I can’t recall him being in any way inappropriate with us. He didn’t feel us up or flash his cock at us. There was nothing at all to suggest he was a paedophile, but then again what does suggest a paedophile, or a psychopath or rapist? Their very ordinariness allows them to get close to their innocent victims.

I felt a deep sense of disappointment and something almost akin to guilt that someone I had liked had been charged with such a crime. Perhaps he thought looking at images wasn’t as bad as actually touching kids, but it is, because the children concerned were victims of abuse to which he contributed as surely as if he had touched them. He betrayed and failed them and I’m sure he knows it. It’s horrible stuff on so many levels.

The weekend was a mixed bag. Saturday was nice, but Sunday was a pain in the proverbial. I had one of those multitasking attacks where I felt compelled to do a ton of things simultaneously: prepare and cook lunch, catch up with emails, chat with Lee online, run around after their lordships.

Sunday lunch paid me back for my lack of attention by being a complete failure.

Gordon Ramsay would have fucked it right off the table and not in a good way.

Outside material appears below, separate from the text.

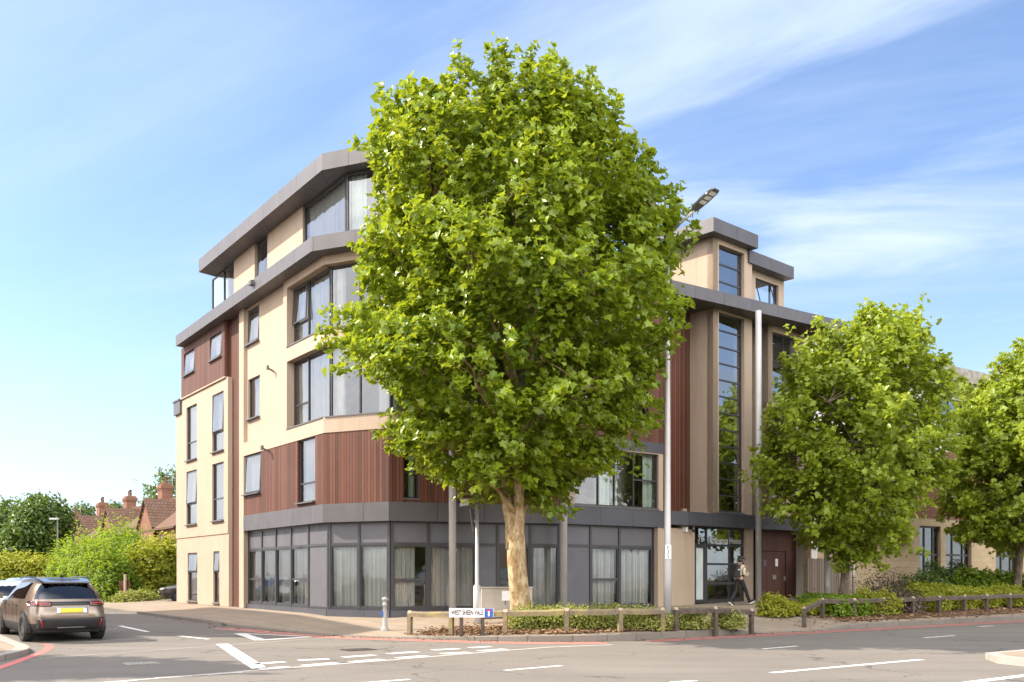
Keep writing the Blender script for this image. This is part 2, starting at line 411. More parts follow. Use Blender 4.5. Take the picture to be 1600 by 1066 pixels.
def tile_mat(name, c1, c2):
    m, nt, b = newmat(name); setp(b, c1, 0.85, spec=0.2)
    br = nd(nt, 'ShaderNodeTexBrick'); br.inputs['Scale'].default_value = 1.0
    br.inputs['Brick Width'].default_value = 0.28; br.inputs['Row Height'].default_value = 0.24; br.inputs['Mortar Size'].default_value = 0.02
    br.inputs['Color1'].default_value = (*c1, 1); br.inputs['Color2'].default_value = (*c2, 1); br.inputs['Mortar'].default_value = (c1[0] * 0.3, c1[1] * 0.3, c1[2] * 0.3, 1)
    nt.links.new(coords(nt, 'uv'), br.inputs['Vector'])
    f = noise(nt, coords(nt, 'pos'), 0.8, 5)
    nt.links.new(mixc(nt, mth(nt, 'MULTIPLY', f, 0.45), br.outputs['Color'], (0.16, 0.10, 0.07)), b.inputs['Base Color'])
    bump(nt, b, mth(nt, 'SUBTRACT', 1.0, br.outputs['Fac']), 0.8, 0.03)
    return m
M['tiles'] = tile_mat('clay_roof_tiles', (0.175, 0.100, 0.070), (0.125, 0.070, 0.050))
def leaf_mat(name, dark, light, trans, tmix=0.42, rough=0.36):
    m, nt, b = newmat(name); out = nt.nodes['Material Output']; setp(b, dark, rough, spec=0.45)
    g = nd(nt, 'ShaderNodeNewGeometry')
    r = g.outputs['Random Per Island']
    big = noise(nt, g.outputs['Position'], 0.55, 3, 0.5, 0.35, 0.65)
    f = mth(nt, 'ADD', mth(nt, 'MULTIPLY', r, 0.65), mth(nt, 'MULTIPLY', big, 0.35))
    c = mixc(nt, f, dark, light); nt.links.new(c, b.inputs['Base Color'])
    tr = nd(nt, 'ShaderNodeBsdfTranslucent')
    nt.links.new(mixc(nt, f, tuple(x * 0.75 for x in trans), trans), tr.inputs[0])
    mx = nd(nt, 'ShaderNodeMixShader'); mx.inputs[0].default_value = tmix
    nt.links.new(b.outputs[0], mx.inputs[1]); nt.links.new(tr.outputs[0], mx.inputs[2]); nt.links.new(mx.outputs[0], out.inputs[0])
    return m
M['plane_leaf'] = leaf_mat('plane_tree_leaf', (0.090, 0.160, 0.014), (0.255, 0.325, 0.020), (0.56, 0.64, 0.03), 0.33)
M['plane_leaf2'] = leaf_mat('young_plane_leaf', (0.135, 0.20, 0.020), (0.30, 0.36, 0.032), (0.58, 0.66, 0.05), 0.40)
M['far_leaf'] = leaf_mat('dark_tree_leaf', (0.045, 0.085, 0.018), (0.10, 0.155, 0.025), (0.20, 0.30, 0.03), 0.3)
M['hedge_leaf'] = leaf_mat('hedge_leaf', (0.085, 0.15, 0.014), (0.19, 0.285, 0.02), (0.42, 0.54, 0.03), 0.42, 0.6)
M['gold_leaf'] = leaf_mat('golden_shrub_leaf', (0.17, 0.20, 0.02), (0.37, 0.37, 0.03), (0.56, 0.58, 0.04), 0.38, 0.6)
M['box_leaf'] = leaf_mat('box_hedge_leaf', (0.19, 0.22, 0.04), (0.44, 0.45, 0.12), (0.42, 0.44, 0.06), 0.35, 0.6)
M['dry_leaf'] = leaf_mat('dry_fallen_leaf', (0.16, 0.085, 0.045), (0.36, 0.23, 0.13), (0.30, 0.18, 0.08), 0.1, 0.8)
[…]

Nothing was quite up to par. The beef had a crust on it like a black scab because I’d left it in the oven too long. The vegetables were either undercooked or overcooked, the gravy was lumpy and the Yorkshire puddings were as flat as a witch’s tit. The cooker should have been arrested to stand trial for crimes against food. The men folk, spoiled beings that they are, had a jolly good moan about it.